Who this guide is for

This guide is for travelers who are looking at ryokan or hotel websites and thinking, “I still cannot tell if this place will work for me.”

It is especially helpful if you:

  • have tattoos and want to avoid an awkward surprise at check-in
  • are comparing several ryokan pages that use slightly different wording
  • want to know whether a property has a truly safer private option
  • need a faster way to decide whether to book, ask a question, or move on

Short answer

You usually do not need perfect Japanese to spot the main tattoo-policy signals on a ryokan or hotel website.

What you do need is the right reading order.

Start with:

  1. the communal bath rule
  2. any mention of private baths or in-room baths
  3. the booking conditions around those private options

If the page is still vague after that, do not guess. Ask the property directly before you pay.

Policy-reading guide showing the three signals that matter most on ryokan and hotel pages: communal-bath rules, private-bath wording, and the questions worth sending before booking.

Read policy pages in three passes: communal-bath rule, private-bath signal, then the questions worth sending before you pay.

Where to look first on the page

Do not begin with room photos, awards, or the general stay description. Go straight to the bath information.

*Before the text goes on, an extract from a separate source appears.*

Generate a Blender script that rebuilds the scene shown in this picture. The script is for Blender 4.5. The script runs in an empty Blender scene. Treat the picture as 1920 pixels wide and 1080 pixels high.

The most useful places are usually:

  • the onsen or spa page
  • the FAQ page
  • room details for in-room baths
  • facility rules or admission notes
  • the private-bath reservation page, if one exists

This matters because tattoo rules are often written away from the main room description. If you only read the room page, you can miss the rule that actually affects the communal bath.

Wording that usually means the communal bath is off-limits

Some official pages are direct. That is helpful, even if the answer is not what you wanted.

Look for wording that clearly says:

  • guests with tattoos may not enter
  • tattoos, tattoo stickers, or body paint are not allowed
  • tattooed guests may not use the large public bath
  • communal bath use is limited unless tattoos are covered

For example, the official Skyspa S-PARK page at Hotel Keihan Universal Tower says there is no entry for guests with tattoos, tattoo stickers, or body paint. Ubuya’s official Q&A also says that, in principle, guests with tattoos are barred from using the spacious bath.

That kind of wording is a strong signal. It does not always mean the whole property is unusable, but it usually means you should stop assuming the public bath is an option.

Wording that can still leave room for a workable stay

Not every restrictive sentence means “do not book.”

Sometimes the property is really saying:

  • the communal bath is restricted
  • a cover rule may apply to smaller tattoos
  • a separate private option may still work

This is where careful reading helps. A page can be strict about the public bath and still be a usable choice if it also offers a reservable private bath or a room with its own bath.

Wording that often signals a safer private option

This is the wording you want to slow down and read carefully.

Look for signals such as:

  • private open-air bath
  • reservable private bath
  • family bath
  • kashikiri bath
  • attached open-air bath
  • room with private bath

Hakone Yuryo’s official English site and FAQ are a useful example. They clearly explain that private open-air baths are available, how long they can be used, and how reservations work. That is much easier to act on than a vague line that only says “private bath available.”

If you see clear private-bath wording plus reservation details, that is usually a much stronger sign than a general lifestyle description or a booking-site label.

What to ask before you pay

If the page is not clear enough, send a short question before you book. You are not asking for a long explanation. You are trying to remove one or two specific risks.

Ask these questions:

  1. Does the tattoo rule apply only to the communal bath, or also to changing rooms and other shared areas?
  2. Is the private bath guaranteed for my stay, or does it need a separate reservation?
  3. Is there an extra fee for the private bath?
  4. Is the bath in the room, or in a separate part of the property?
  5. If the room has a bath, is it hot spring water or a standard bath?

If the property cannot answer those basic questions clearly, that is usually a sign to keep looking.

Red flags that should slow you down

Some pages are not openly negative, but they still create too much uncertainty.

Watch for these red flags:

  • the page says “private bath available” but gives no booking method
  • the communal-bath rule is missing entirely
  • the only useful information appears on a third-party booking site, not the official site
  • the room has beautiful bath photos, but the page never says whether it is hot spring water
  • the property sounds tattoo-friendly at town level, but the property page says nothing specific

None of these points prove the stay will fail. They simply mean the page is not yet giving you a safe booking signal.

What counts as a strong green light

A property page becomes much easier to trust when you can confirm all three of these points:

  • the communal-bath rule is stated clearly
  • the private option is described clearly
  • the reservation method or usage condition is stated clearly

That combination is what lets you move from “maybe” to “I can actually book this.”

When to verify with the official source

Always verify these points with the official website or by phone before booking:

  • whether tattoos affect the communal bath
  • whether private use is guaranteed or separately reserved
  • whether extra fees apply
  • whether the room bath is actually an onsen bath
  • whether any rule has changed since the page was last updated

Policies can move, and a travel guide should not be treated as the final authority. Check the official website or ask the property directly before you book.